Legends On Deck

Alex Torres – Inspiration to Safety

Credit: Bill Kostroun

Credit: Bill Kostroun/NY Post

Alex Torres is an inspiration. From his native Venezuela, his skills have gotten him to the Major Leagues. A left handed specialist, he has really upped his game this season, playing an effective role with the bullpen-depleted New York Mets, even gaining his first save on April 18th of this year. Currently at a 2.08 ERA, he is a staple in the bullpen, and I’m proud to have him on my favorite team.

However, that’s ultimately not why he’s an incredible influence. Torres is the first pitcher in MLB history to wear a protective cap issued by MLB as a way to protect himself from the possibility of getting a concussion via a “comebacker” to the mound.

According to Nick Schwartz from the USA Today, the original design of the cap was “designed to protect pitchers in the event that they take a line drive to the head, and are fitted with energy-diffusing protective plates that create a bulge around the sides and front of the hat.” Torres unveiled the hat as a member of the San Diego Padres on June 21, 2014 and didn’t display any strange tendencies pitching the ball with the cushioned ball cap on.

However, it has been scoffed by a plethora of pitchers and critics. Listen to the commentary on the video above. His own home commentators made fun of Torres, for Pete’s sake. An original model of the cap, as seen in this tweet by Barry Davis, a reporter for the Blue Jays, is showcased. Davis’ comments in said tweet say it all when it comes to the majority of players.


According to Paul White in the USA Today, “caps are about one inch wider than regular caps but add about seven ounces to the normal 3-to-4-ounce cap.” Manufactured by isoBLOX, the cap is made with energy-diffusing protective plates. Coincidentally, the protective hat that Torres wore in the 6/21/14 went to the Baseball Hall of Fame in Cooperstown to be on display to showcase the next generation of protective gear for pitchers going forward.
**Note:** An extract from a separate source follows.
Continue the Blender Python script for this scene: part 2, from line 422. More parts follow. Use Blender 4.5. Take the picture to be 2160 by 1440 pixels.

This year, Torres has worn a modified version of the cap, a detachable padding created by Pinwrest. Basically, it’s a lab-tested cushion worn over the normalized baseball cap. It looks a lot less bulky and heavy than the isoBLOX variation, although it is ultimately the same weight. It is made of “plastic injection molded polymers combined with a foam substrate” with more protection around the temples of the cranium.

I legitimately feel saddened that other pitchers are not wearing the full on cap that Torres is rocking. Although alternatives are being used, like Collin McHugh’s Kevlar with padding inside of the hat, I truly don’t feel as if it’s enough. Torres’ coverage truly looks like an extremely better option.

As many fans have felt in the blog world, I truly feel it is an image issue. A lot of athletes might think they would look stupid with the cushion cap on. I disagree 100%. There is nothing weak about feeling safe. It is similar to when David Wright wore the oversized batting helmet after being hit in the head in 2009. A lot of critics and fans made fun of the Mets’ captain, which led to Wright ultimately going back to his original batting helmet and ditching the “Great Gazoo” look. Honestly, the Cap’n could have led a revolution on attempting to protect himself to avoid traumatic head injuries; instead, another tough guy statistic.

Alex Torres, however, doesn’t care about the opinions of others.

“I don’t care how I look, I care about the protection. It might be a while before we see more pitchers using it, but the cap feels good, and I hope to see people join me next season and the cap refined further,” stated Torres to ESPN during the 2014 season.

That right there is why Alex Torres is an inspiration. Stay true to yourself and be safe out there. Let’s hope and never see what happens in case a situation transpires like that.


Jon was born in Queens and now resides in New Jersey. He is a die-hard Mets fan and believes HoJo should be in the Mets Hall of Fame. Not only is Jon a contributing writer on Legends On Deck, but he also is the founder of @HardwayHQ, host of the #TheHardwayPodcast and somewhat plays Air Hockey on http://HardwayHQ.com. You can follow Jon on Twitter @TheJonHarder


  1. FlDino

    June 1, 2015 at 11:42 AM

    So why didn’t he just start wearing a helmet less the flaps? None the less it doesn’t protect his face!

    • David Conde

      June 3, 2015 at 6:17 AM

      I do agree that it doesn’t protect the face which seems to be where the ball seems to connect most often, but the fear could be that the biggest damage would be with a ball striking the head, but either way any blow to a pitchers face would be a devastating thing for his career and life.

      I do applaud Torres for taking the step to do something out of the norm, because in reality it is his career that is on the online if he gets injured and his livelihood. And even if the media or fans don’t agree with it, it’s a fashion thing it doesn’t affect how he pitches so it shouldn’t be of concern to anyone. As long as he is doing his job, heck he can wear a body armor and it won’t bother me at all.